The article is titled "Blowback," and it is a "Letter from California" written by Tad Friend.
You can't access it online, unless you have a subscription to The New Yorker (and then you don't really need to access it online.)
But if you are not a subscriber, you can read a copy of the Oct. 25 issue in your local library or catch a glimpse of it in your local bookstore -- until they ask you to stop reading magazines you aren't going to purchase.
Anyway, the protagonist in the story is Peter Kendall, who complains that herd of leaf-blowers operated by the workers employed by his wealthy and anal-retentive neighbors is making him deaf -- and sick.
"And then we try to enjoy a salad from our organic garden, and it's covered with a fine dust thrown up by those two-hundred-plus-mile-an-hour bazookas -- a biohazard buffet of diesel soot, brake-lining particles, fungi, mold, spores and animal fecal matter," Kendall tells the magazine.

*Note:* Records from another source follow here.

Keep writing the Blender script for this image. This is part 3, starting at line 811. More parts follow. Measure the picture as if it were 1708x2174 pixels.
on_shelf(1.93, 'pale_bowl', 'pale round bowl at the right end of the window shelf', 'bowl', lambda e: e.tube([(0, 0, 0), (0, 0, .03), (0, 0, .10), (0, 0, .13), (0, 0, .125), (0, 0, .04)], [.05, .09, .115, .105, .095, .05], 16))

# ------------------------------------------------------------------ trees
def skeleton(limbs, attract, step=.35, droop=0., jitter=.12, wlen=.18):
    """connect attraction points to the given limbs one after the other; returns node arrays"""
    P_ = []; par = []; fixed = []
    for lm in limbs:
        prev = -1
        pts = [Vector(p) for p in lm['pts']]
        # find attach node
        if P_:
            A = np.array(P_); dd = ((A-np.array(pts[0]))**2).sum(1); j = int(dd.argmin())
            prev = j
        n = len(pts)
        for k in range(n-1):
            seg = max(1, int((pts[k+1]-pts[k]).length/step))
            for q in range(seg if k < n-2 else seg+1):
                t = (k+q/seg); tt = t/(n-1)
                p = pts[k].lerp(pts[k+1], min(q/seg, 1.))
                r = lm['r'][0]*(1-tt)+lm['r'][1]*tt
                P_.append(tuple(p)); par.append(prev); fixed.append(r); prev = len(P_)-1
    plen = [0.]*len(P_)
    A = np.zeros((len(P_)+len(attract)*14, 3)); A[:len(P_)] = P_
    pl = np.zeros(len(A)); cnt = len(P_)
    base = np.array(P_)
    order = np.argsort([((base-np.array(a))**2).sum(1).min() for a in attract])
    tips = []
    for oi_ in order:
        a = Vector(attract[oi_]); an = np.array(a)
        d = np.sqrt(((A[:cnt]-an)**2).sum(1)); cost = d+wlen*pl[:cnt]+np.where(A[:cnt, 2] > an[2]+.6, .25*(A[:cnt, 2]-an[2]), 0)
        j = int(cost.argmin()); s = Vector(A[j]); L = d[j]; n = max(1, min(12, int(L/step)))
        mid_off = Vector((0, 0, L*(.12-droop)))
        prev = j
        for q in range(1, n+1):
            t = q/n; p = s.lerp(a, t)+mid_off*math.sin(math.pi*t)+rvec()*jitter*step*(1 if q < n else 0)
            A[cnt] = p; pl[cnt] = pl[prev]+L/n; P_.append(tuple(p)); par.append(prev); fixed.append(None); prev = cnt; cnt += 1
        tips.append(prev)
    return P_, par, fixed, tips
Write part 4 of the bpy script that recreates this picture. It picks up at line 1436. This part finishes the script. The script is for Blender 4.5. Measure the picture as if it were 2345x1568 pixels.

Is that a good quote, or what?
Among the background tidbits the magazine reports is this: leaf-blowers were invented in Japan in the 1960s to blow insecticides onto fruit trees and onto crops when somebody came up with the idea to remove the chemical cylinder.
And they actually came in handy when Los Angeles suffered a water shortage in the 1970s and they were used instead of hoses to clean sidewalks and driveways.
Things have deteriorated in the California town of Orinda to the point where Kendall's detractors are suggesting that if he wants quiet, he should try a coffin.
As one who will be using a leaf-blower to get the leaves out of her garden this fall (that's the only time we use it), I am suddenly feeling very self-conscious.